The Herentals players who were on the substitutes bench reacted angrily to the young ball retriever and ordered him to get the ball back.

He didn’t and the Students confronted the Dynamos technical team and got the ball back, before kicking it away.

 

While the debate on time wasting antics can go on till the cows come home, it is the involvement of ball balls which is of great concern.

They (ball boys) are youngsters aspiring to be footballers who will grow up thinking that the tactical side of football is of less importance,  what matters are off field tendencies which help to win a game.

Zimbabwe Football Association (ZIFA) Technical Director Wilson Mutekede is concerned about the involvement of ball boys in ‘time wasting antics’.

“It’s every football stakeholder’s concern and everyone who is concerned about the sound development of the game,” recons Mutekede.

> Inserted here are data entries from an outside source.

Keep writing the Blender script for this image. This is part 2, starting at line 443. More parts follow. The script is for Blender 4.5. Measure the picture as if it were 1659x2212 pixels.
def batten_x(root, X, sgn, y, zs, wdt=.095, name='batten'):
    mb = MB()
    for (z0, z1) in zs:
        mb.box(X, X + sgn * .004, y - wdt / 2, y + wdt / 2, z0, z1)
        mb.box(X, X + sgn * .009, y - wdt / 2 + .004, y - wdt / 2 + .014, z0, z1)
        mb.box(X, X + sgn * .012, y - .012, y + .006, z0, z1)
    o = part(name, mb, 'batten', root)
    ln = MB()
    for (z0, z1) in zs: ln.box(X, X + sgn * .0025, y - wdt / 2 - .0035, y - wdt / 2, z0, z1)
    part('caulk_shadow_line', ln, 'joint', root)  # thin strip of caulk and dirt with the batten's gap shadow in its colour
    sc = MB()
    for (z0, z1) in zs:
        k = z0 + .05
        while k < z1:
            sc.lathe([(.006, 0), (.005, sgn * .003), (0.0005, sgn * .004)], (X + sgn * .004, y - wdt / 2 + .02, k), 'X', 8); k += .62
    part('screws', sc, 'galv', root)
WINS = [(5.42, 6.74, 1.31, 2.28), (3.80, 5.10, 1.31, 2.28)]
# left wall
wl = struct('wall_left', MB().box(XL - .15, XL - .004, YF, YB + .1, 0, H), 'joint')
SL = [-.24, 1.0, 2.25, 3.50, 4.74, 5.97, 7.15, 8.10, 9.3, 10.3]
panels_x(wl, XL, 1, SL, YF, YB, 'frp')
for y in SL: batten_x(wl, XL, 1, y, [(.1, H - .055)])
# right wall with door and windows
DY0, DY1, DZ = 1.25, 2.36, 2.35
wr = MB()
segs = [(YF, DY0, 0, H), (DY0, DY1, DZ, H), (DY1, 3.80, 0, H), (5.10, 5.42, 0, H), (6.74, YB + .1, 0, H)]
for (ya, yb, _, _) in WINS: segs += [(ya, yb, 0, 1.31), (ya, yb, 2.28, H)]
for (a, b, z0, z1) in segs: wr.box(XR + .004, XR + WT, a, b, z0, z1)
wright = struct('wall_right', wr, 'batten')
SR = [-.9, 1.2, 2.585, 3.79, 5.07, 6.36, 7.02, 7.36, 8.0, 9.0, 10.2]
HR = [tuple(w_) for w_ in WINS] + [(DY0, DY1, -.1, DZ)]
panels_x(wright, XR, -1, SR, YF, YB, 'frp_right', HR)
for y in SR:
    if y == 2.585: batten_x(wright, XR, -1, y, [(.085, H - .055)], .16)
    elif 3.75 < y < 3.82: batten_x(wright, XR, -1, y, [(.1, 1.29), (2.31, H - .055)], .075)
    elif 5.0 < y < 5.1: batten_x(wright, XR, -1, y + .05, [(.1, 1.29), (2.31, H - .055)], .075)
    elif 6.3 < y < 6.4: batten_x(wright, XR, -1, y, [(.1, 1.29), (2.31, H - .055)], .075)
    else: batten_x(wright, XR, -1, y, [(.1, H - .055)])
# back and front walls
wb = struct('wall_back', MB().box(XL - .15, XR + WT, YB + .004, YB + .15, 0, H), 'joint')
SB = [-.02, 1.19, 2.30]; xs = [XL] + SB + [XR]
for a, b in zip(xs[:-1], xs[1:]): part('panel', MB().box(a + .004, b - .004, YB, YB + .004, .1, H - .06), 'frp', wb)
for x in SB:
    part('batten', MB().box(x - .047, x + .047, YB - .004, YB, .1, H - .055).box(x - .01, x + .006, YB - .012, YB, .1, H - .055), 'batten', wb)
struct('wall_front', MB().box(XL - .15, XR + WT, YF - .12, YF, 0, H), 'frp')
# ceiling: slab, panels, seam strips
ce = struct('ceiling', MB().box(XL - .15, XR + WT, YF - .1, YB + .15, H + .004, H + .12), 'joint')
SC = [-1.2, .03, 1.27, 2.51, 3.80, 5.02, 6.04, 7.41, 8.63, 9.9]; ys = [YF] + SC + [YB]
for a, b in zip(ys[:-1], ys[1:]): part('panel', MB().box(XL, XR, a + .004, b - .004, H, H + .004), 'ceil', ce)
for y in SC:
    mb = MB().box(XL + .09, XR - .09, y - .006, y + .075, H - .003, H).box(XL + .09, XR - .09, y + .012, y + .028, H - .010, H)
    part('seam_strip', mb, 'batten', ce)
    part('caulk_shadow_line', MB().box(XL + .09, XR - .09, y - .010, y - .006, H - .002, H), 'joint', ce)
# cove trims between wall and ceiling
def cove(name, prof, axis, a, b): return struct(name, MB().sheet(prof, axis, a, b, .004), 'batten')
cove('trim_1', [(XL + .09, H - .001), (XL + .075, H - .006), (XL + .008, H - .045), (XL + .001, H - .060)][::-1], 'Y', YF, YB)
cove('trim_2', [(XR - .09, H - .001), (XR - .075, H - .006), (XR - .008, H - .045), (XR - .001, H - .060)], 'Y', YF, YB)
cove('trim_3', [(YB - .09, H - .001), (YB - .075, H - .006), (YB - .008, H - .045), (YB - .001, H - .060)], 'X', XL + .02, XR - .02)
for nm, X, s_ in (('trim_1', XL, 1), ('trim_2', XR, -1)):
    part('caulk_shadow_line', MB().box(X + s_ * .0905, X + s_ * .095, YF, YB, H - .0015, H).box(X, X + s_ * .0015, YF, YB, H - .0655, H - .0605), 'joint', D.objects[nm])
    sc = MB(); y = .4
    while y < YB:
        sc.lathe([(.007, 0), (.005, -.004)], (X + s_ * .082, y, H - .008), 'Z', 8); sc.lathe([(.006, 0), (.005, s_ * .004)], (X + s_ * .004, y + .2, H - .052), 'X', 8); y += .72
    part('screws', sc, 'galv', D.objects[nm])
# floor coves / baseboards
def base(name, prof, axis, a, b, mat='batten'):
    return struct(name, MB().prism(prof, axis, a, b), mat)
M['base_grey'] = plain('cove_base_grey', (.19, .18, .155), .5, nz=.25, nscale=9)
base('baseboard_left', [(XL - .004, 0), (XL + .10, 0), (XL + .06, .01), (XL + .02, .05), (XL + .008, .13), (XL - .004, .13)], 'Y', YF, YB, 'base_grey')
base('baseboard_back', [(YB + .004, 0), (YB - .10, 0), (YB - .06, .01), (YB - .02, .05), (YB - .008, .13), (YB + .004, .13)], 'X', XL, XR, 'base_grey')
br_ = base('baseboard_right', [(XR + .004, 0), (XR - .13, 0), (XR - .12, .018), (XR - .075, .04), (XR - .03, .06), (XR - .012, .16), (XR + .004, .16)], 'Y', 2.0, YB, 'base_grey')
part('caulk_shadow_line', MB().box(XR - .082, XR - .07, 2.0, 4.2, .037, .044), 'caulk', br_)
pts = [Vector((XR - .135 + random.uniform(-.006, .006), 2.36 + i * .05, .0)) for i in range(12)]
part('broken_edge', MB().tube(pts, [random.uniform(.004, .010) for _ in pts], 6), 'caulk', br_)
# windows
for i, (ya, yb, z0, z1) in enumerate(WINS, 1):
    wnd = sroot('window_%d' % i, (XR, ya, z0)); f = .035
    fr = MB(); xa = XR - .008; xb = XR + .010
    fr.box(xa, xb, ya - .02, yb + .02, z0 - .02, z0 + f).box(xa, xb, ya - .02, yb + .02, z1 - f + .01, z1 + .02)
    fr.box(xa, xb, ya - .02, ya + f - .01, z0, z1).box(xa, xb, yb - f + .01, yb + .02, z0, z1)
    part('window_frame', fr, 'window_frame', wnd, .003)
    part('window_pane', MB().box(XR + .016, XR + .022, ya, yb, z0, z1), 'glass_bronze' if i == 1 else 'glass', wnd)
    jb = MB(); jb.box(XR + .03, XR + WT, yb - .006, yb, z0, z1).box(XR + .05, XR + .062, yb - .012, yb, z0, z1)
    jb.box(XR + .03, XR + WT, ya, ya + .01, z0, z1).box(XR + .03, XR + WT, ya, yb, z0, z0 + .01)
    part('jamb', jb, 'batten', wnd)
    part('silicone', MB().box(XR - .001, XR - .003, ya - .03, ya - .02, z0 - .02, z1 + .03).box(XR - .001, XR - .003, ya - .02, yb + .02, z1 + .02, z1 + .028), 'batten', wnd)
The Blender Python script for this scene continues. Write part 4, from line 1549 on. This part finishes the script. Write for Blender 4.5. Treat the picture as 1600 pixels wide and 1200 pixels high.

“It’s also concerning with regards to other stakeholders, partners and fans coming back to our football.

“It’s been pathetic,  we have seen some clubs engaging in those bad habits, to the extent that we have seen balls being withdrawn and the ball boys disappearing when the home team is leading,” added Mutekede.

Mutekese admits he has witnessed ball boys being involved in time wasting antics and personally confronted them on several occasions.

“I have witnessed it myself and at times even addressed the ball boys and told them it’s not right for a person aspiring to be a professional footballer. I told them it’s not right and the moment they start normalizing doing what’s not right, it won’t end there,” said Mutekede.

“It’s very sad because the other thing we have noticed is that the ages of some of the ball boys is of great concern. When you have a 20-year-old or a 22-year-old being a ball boy, what does that mean when they are supposed to be playing on the field of play?

“So from a developmental point of view, we condemn this outrightly. It’s not the right thing to do. I wish the clubs would look at that and consider the bigger picture because this is about the development of football,” added Mutekede.

While some clubs are not looking at the bigger picture and just focused on winning matches by every means necessary, Zimbabwean football faces a bleak future.